* _DATA EXCERPT_

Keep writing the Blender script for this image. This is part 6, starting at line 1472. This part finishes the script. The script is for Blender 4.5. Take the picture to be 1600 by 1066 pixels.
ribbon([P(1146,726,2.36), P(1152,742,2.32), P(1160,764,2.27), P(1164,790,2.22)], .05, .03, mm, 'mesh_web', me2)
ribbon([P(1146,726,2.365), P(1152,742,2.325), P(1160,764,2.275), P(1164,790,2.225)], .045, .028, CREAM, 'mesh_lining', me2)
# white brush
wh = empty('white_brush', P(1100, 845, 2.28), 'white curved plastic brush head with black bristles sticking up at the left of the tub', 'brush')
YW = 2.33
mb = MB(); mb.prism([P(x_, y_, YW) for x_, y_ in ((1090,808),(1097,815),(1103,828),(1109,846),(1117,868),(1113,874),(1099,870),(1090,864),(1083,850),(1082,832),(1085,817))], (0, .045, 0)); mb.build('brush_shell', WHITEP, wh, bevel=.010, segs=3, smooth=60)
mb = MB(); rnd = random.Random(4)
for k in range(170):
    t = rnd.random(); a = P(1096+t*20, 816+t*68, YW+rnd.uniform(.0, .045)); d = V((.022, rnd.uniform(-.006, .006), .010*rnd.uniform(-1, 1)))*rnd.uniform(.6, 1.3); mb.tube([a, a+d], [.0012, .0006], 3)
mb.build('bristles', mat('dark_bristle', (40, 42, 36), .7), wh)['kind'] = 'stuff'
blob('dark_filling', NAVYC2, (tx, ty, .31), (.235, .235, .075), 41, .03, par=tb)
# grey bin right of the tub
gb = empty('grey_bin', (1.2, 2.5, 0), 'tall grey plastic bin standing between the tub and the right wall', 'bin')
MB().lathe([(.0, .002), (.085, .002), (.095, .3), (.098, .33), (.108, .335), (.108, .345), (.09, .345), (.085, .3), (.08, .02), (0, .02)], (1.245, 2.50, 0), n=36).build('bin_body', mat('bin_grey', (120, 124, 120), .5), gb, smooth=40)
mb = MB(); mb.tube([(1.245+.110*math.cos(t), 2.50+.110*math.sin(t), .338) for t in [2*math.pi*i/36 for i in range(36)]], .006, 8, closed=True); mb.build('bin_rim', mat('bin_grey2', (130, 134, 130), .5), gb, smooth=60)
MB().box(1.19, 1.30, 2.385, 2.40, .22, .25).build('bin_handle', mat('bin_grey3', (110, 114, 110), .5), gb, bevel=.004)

* _EXERCISE DESCRIPTION_
Output the whole listing above again, word for word.

* _SOLUTION FOR THIS PROBLEM_
Keep writing the Blender script for this image. This is part 6, starting at line 1472. This part finishes the script. The script is for Blender 4.5. Take the picture to be 1600 by 1066 pixels.
ribbon([P(1146,726,2.36), P(1152,742,2.32), P(1160,764,2.27), P(1164,790,2.22)], .05, .03, mm, 'mesh_web', me2)
ribbon([P(1146,726,2.365), P(1152,742,2.325), P(1160,764,2.275), P(1164,790,2.225)], .045, .028, CREAM, 'mesh_lining', me2)
# white brush
wh = empty('white_brush', P(1100, 845, 2.28), 'white curved plastic brush head with black bristles sticking up at the left of the tub', 'brush')
YW = 2.33
mb = MB(); mb.prism([P(x_, y_, YW) for x_, y_ in ((1090,808),(1097,815),(1103,828),(1109,846),(1117,868),(1113,874),(1099,870),(1090,864),(1083,850),(1082,832),(1085,817))], (0, .045, 0)); mb.build('brush_shell', WHITEP, wh, bevel=.010, segs=3, smooth=60)
mb = MB(); rnd = random.Random(4)
for k in range(170):
    t = rnd.random(); a = P(1096+t*20, 816+t*68, YW+rnd.uniform(.0, .045)); d = V((.022, rnd.uniform(-.006, .006), .010*rnd.uniform(-1, 1)))*rnd.uniform(.6, 1.3); mb.tube([a, a+d], [.0012, .0006], 3)
mb.build('bristles', mat('dark_bristle', (40, 42, 36), .7), wh)['kind'] = 'stuff'
blob('dark_filling', NAVYC2, (tx, ty, .31), (.235, .235, .075), 41, .03, par=tb)
# grey bin right of the tub
gb = empty('grey_bin', (1.2, 2.5, 0), 'tall grey plastic bin standing between the tub and the right wall', 'bin')
MB().lathe([(.0, .002), (.085, .002), (.095, .3), (.098, .33), (.108, .335), (.108, .345), (.09, .345), (.085, .3), (.08, .02), (0, .02)], (1.245, 2.50, 0), n=36).build('bin_body', mat('bin_grey', (120, 124, 120), .5), gb, smooth=40)
mb = MB(); mb.tube([(1.245+.110*math.cos(t), 2.50+.110*math.sin(t), .338) for t in [2*math.pi*i/36 for i in range(36)]], .006, 8, closed=True); mb.build('bin_rim', mat('bin_grey2', (130, 134, 130), .5), gb, smooth=60)
MB().box(1.19, 1.30, 2.385, 2.40, .22, .25).build('bin_handle', mat('bin_grey3', (110, 114, 110), .5), gb, bevel=.004)